Kami masih terus berjalan dengan keadaan kendaraan yang sangat menakutkan, aku
tahu mengapa Ayahku memaksakan untuk tetap mengantarku. Hingga sampai pada
suatu jalan, kendaraannya hampir tak dapat bergerak lagi.
“Sudahlah Ayah, aku sampai sini aja,
biar disambung naik angkot aja” Aku memohon dengan nada kesal.
“Ongkosnya ada?” tanyanya ragu.
“Ada, Yah” dengan mata berkaca-kaca
kulanjutkan perjalananku dengan kendaraan umum, terkadang aku tidak ikhlas
merelakan uang jajan ku untuk biaya transportasi ini. Untuk jajan saja belum
cukup, ini malah dikurangi untuk ongkos. Terkadang aku iri melihat anak-anak
lain yang mampu membeli jajan sesuka hati tanpa pernah memikirkan untuk
kebutuhan mereka yang lain. Sedangkan aku harus memasang kalkulator di otakku,
setiap mau mengeluarkan uang. Jika kalkulator itu lalai maka hancurlah aku esok
hari.
Selama 3 tahun kurasakan pedihnya pendidikan, api semangat ku redup berkobar,
semangatku naik turun dan tak luput dari rasa malas dan bosan pun selalu
mengiringi langkahku. Tapi aku sadar aku bukan anak orang kaya yang di saat aku
meminta akan diberi, dan saat aku mengeluh akan dirayu. Aku hanyalah seorang anak yang
memiliki mimpi sama seperti anak lainnya. Kesulitan makin kurasakan saat
akhir-akhir pendidikan ku di SMA, semua siswa diwajibkan memilih perguruan
tinggi. Aku mulai bingung, bukan karena memilih perguruan tinggi, tapi aku
bingung bagaimana aku untuk melanjutkan pendidikanku? Aku tahu biaya pendidikan
itu tidak sedikit, aku tak tega meminta kepada orang tuaku .

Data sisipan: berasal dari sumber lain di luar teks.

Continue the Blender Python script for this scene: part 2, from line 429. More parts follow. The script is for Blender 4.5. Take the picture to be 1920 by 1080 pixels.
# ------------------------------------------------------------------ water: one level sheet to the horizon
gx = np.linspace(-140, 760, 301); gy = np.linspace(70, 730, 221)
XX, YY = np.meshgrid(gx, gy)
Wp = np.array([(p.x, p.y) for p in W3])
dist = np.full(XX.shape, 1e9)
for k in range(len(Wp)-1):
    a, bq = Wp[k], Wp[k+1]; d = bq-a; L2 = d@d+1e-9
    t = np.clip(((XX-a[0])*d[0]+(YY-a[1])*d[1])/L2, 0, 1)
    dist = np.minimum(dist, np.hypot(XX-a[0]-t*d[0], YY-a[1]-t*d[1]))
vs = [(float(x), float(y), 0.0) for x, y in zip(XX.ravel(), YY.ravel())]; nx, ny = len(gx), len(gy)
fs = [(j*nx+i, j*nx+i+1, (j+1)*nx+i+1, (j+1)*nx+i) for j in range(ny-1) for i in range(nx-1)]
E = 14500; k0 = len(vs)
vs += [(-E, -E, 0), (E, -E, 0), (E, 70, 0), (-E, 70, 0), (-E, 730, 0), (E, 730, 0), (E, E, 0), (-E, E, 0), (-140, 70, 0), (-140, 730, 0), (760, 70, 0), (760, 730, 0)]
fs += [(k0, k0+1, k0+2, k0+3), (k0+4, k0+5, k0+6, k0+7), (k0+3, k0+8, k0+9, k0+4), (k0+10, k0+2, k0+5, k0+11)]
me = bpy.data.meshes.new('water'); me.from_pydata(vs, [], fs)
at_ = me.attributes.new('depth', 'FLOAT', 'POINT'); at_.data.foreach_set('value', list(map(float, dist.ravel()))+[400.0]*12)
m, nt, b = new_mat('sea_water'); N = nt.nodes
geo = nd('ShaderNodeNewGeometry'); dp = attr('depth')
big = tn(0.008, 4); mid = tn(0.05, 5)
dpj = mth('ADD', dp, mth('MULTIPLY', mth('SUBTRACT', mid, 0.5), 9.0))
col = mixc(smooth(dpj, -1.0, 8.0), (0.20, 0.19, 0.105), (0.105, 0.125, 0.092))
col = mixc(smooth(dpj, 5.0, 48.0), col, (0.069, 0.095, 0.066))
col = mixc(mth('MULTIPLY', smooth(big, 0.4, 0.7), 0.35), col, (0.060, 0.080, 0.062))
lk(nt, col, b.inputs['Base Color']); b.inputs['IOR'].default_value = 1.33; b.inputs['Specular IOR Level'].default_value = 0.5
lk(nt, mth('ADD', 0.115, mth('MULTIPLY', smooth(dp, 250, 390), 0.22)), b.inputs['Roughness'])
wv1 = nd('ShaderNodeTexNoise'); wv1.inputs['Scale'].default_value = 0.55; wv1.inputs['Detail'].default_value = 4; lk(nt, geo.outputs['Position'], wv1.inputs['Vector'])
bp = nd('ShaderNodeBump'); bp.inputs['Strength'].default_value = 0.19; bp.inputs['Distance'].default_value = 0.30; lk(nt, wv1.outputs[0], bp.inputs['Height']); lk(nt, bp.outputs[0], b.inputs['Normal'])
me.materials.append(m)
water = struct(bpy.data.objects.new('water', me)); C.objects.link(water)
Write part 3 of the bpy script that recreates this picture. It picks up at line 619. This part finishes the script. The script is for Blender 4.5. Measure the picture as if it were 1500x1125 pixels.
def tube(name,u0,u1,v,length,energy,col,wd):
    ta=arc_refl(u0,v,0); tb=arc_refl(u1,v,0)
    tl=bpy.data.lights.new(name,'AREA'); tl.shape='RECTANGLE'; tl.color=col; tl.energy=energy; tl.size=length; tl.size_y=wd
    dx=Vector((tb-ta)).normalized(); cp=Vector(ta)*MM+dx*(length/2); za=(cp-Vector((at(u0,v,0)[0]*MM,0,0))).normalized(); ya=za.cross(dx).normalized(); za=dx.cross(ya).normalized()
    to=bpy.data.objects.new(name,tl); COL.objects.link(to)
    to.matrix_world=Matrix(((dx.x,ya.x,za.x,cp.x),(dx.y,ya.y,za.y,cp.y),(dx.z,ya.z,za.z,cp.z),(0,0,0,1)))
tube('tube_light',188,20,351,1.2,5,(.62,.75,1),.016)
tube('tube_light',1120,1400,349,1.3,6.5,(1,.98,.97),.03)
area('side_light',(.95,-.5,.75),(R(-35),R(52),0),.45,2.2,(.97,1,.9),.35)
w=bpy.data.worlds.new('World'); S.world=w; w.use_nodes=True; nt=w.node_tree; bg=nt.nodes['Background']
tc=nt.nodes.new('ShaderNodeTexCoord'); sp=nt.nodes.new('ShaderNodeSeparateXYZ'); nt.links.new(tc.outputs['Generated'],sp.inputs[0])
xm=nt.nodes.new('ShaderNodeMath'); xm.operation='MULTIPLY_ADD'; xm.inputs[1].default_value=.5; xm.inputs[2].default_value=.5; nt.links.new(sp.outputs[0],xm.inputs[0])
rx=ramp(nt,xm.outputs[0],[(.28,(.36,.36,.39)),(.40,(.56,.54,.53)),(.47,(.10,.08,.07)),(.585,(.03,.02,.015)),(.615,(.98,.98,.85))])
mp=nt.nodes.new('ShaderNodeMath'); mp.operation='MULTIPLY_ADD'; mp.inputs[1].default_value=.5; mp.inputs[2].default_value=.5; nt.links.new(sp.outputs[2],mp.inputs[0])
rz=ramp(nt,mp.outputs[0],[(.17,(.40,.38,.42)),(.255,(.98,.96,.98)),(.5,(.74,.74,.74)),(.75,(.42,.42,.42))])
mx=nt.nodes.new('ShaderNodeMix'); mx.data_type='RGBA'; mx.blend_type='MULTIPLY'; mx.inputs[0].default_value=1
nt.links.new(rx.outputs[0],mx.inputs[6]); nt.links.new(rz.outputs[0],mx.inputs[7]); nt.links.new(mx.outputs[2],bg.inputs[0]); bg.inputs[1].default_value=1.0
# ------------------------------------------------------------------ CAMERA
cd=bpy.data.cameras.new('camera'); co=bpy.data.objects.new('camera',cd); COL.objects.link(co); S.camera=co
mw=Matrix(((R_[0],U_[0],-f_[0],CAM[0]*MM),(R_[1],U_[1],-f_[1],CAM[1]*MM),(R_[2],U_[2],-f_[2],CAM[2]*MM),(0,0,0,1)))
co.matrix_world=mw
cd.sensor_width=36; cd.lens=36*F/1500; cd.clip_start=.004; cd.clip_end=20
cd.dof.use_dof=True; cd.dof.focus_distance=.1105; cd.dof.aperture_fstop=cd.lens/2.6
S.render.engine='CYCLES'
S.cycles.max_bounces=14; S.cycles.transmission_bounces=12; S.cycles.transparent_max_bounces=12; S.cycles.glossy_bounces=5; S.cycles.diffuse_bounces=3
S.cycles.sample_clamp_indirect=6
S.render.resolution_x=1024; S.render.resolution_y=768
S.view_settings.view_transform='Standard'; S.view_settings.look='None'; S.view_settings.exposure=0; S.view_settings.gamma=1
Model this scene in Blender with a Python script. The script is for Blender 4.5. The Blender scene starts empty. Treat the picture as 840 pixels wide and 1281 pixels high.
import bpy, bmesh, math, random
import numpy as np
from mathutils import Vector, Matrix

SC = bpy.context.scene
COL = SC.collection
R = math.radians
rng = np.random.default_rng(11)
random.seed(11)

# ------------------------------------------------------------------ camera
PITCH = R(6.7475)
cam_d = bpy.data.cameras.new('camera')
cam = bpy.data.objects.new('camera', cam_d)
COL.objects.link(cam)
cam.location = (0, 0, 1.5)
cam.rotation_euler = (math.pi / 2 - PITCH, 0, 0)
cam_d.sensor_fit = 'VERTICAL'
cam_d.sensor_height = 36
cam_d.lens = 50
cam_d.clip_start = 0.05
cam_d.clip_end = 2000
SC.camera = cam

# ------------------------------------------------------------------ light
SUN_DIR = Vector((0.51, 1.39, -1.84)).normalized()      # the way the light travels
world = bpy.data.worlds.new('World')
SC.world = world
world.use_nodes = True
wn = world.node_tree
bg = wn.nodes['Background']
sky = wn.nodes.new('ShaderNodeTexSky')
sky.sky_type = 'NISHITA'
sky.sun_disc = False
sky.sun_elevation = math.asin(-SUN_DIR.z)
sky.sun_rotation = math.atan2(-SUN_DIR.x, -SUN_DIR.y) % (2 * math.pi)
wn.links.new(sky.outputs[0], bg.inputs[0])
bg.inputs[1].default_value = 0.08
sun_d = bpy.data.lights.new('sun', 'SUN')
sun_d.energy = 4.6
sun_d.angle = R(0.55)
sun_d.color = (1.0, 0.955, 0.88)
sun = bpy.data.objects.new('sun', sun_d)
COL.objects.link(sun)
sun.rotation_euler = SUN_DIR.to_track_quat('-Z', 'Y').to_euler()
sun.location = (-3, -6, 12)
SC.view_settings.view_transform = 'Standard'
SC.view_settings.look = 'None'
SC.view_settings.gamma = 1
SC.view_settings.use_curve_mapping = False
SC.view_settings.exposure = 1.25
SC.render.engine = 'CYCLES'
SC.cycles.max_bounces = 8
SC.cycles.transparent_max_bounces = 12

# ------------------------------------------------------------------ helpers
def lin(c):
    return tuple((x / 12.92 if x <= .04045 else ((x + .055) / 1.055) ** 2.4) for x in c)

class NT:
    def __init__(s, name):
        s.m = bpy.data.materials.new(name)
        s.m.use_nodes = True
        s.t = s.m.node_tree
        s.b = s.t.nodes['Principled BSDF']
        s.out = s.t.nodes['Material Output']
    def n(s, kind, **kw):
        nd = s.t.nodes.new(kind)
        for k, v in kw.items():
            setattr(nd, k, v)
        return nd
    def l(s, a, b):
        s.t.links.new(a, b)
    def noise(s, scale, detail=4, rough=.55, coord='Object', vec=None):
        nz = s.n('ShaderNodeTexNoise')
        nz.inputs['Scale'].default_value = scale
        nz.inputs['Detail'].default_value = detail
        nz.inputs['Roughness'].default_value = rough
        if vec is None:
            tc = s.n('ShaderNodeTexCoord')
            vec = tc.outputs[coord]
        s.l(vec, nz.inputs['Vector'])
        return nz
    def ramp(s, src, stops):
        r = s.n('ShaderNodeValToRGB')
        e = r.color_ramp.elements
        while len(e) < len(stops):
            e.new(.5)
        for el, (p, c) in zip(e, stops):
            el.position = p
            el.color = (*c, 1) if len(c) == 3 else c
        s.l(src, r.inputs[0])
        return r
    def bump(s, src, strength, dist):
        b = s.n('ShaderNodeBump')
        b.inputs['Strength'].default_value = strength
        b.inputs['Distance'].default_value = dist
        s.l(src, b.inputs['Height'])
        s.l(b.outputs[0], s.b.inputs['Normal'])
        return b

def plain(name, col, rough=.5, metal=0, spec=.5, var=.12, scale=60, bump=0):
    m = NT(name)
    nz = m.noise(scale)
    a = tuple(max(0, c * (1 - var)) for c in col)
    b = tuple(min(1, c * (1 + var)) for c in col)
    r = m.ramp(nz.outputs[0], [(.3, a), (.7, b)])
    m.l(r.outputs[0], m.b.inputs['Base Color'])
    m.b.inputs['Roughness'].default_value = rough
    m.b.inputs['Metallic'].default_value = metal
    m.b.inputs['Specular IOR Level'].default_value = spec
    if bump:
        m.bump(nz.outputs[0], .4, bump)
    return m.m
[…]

Suatu saat aku mendengar ada beasiswa
yang dapat menanggung uang kuliah dan memberikan uang saku selama masa
pendidikanku di perguruan tinggi nanti. Kucoba untuk mendaftar beasiswa itu,
tak jarang aku terkena omelan-omelan yang kuanggap menurunkan harga diriku,
tapi kutepis itu semua. Kututup mata dan telingaku tentang itu, kubiarkan
mereka menurunkan harga diriku dengan kemiskinan yang kumiliki sekarang. Tapi
aku berjanji dalam
hati suatu saat akulah yang akan membantu kalian dan negara yang kalian cintai
ini. Kalian akan menemui aku bukan sebagai siswa miskin yang berharap belas
kasihan kalian, tapi aku akan jadi Menteri Keuangan yang berjasa untuk negara
kalian ini. Bukan hal yang mudah untuk mendapatkannya, aku harus melalui proses
yang begitu panjang. Berulang kali aku dimarahi karena kebodohan dan ketidaktahuanku tapi aku tak pernah peduli
dengan itu. Yang aku mau kelulusan dan kesuksesan di masa depan. Semua berlalu,
proses pendaftaran pun selesai hingga tibalah pengumuman. Akhirnya aku menikmati kelulusan
itu, aku terpilih menjadi mahasiswa BIDIKMISI jurusan Ekonomi Pembangunan
fakultas Ekonomi dan Bisnis Universitas Sumatera Utara, terbayar rasanya
keletihan yang dahulu itu, sekarang tinggal bagaimana aku mempertahankannya.
Masa perkuliahan pun dimulai, aku
mulai menjalani hidup yang berbeda dengan sebelumnya, hidup dimana semuanya
harus serba sendiri, saat kesendirian itu hadir terkadang aku berpikir untuk
berhenti di jalan juang ini, tapi ada cita-cita yang harus dicapai disini dan
aku harus masih melanjutkan semua ini. Beasiswa itu sangat membantuku,
meringankan beban keluargku. Saat jauh dari mereka seperti sekarang ini, baru
terasa arti kehidupan sesungguhnya. Hidup dimana aku harus berpikir apa yang
akan ku makan untuk besok hari, berpikir bagaimana membagi uang saku yang telah
diberi. Tak jarang aku terkadang sampai memutar kepala untuk membagi uang yang
ada padaku. Aku tak jauh berbeda dengan anak-anak yang lain, anak-anak yang masih
mau menghabiskan masa-masa indahnya untuk jalan sana jalan sini, mencicipi
hal-hal yang baru, tapi aku tak sepenuhnya bisa berbuat seperti itu, aku harus
sadar aku hanyalah seorang mahasiswa yang hidup dari beasiswa.
Terlahir miskin itu takdir, tapi
hidup miskin itu pilihan.
Kemiskinan bukan untuk disesali tapi
untuk diubah, orang miskin itu bukan untuk dicaci tapi untuk digugah.